Ana Sánchez
Senderos de gloria no es la única película en la que Stanley Kubrick trata el tema de la guerra, aunque sí una de las más emblemáticas y siempre bajo un sentido antibelicista, poniendo en tela de juicio quién es el verdadero enemigo: el enemigo no es simplemente el adversario, el ejército contra el que se combate, sino que más bien el adversario es la guerra en sí misma. Desde aquí el director hace que los espectadores nos planteemos las consecuencias que conllevan todas las guerras: sociales, humanas y éticas, además de las pérdidas materiales y humanas que siempre acarrea este negocio de muerte y destrucción.
La historia está basada en un caso que tuvo lugar en la Primera Guerra Mundial, cuando se sentenció la ejecución ejemplarizante de varios soldados de un batallón, bajo una acusación de cobardía, como un acto que sirviera de lección para el resto de la tropa, simples peones de esta estructura militar.
La defensa, en un consejo de guerra sumarísimo, la llevará a cabo el coronel Dax, interpretado por Kirk Douglas, que es precisamente el oficial que se encuentra al mando de esta tropa. La condena se fundamenta en la retirada de los soldados en un ataque que conllevaba, no sólo una previsible derrota sino también la prevista muerte en masa de los soldados que realizaban el ataque.
Tanto la batalla como el juicio se presentan como causas perdidas mucho antes de empezar, un reflejo tanto del absurdo y el horror de la guerra como de la lógica implacable de la disciplina y la jerarquía militares: la vida de los soldados está sujeta a consideraciones ajenas al propio campo de batalla. Los oficiales tienen la potestad de decidir sobre la vida y la muerte de los soldados en un tablero de juego en el que no son considerados como personas.

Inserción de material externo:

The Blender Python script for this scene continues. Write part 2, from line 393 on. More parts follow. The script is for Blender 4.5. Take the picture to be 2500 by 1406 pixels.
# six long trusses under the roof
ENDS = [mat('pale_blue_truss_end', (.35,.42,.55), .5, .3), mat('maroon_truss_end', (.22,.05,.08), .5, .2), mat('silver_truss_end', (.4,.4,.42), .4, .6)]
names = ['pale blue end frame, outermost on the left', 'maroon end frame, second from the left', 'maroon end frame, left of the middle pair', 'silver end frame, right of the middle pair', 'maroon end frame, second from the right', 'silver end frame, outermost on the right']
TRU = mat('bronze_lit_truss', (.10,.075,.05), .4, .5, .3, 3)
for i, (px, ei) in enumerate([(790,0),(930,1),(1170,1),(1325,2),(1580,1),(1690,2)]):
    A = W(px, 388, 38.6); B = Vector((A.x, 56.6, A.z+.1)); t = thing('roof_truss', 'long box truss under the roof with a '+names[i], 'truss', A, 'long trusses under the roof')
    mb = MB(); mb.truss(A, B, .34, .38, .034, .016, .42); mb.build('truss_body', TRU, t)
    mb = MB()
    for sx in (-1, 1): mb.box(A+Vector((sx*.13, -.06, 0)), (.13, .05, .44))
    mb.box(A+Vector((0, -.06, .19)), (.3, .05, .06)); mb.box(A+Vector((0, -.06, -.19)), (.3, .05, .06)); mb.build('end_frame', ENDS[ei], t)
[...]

La acción alterna entre dos escenarios completamente contrapuestos: las míseras trincheras, plagadas de muerte y destrucción, en las que los soldados intentan no morir y los grandes y majestuosos salones en que el mando mayor planifica y celebra, incluso donde tiene lugar el juicio, en medio de una suntuosidad y despersonalización ajenas a la vida de los acusados.
El propio director declaraba que ésta es una película que habla fundamentalmente de sentimientos y lo hace removiendo conciencias y mostrando una verdad de la guerra, la que supone la utilización de muchos por parte de unos pocos para conseguir sus intereses. Una película bélica en la que, realmente, nunca se ve al enemigo al que se enfrentan las tropas; tampoco es necesario para retratar el horror del combate y este ejército enemigo no deja de ser también una tropa de las mismas características que la protagonista: peones en el juego de la guerra.
Tras el, quizá, previsible final, se abre un espacio a la esperanza, un atisbo de humanidad en el que se muestra claramente que todas las personas son iguales, pertenezcan al bando bélico al que pertenezcan. También en el dolor hay unidad y comprensión.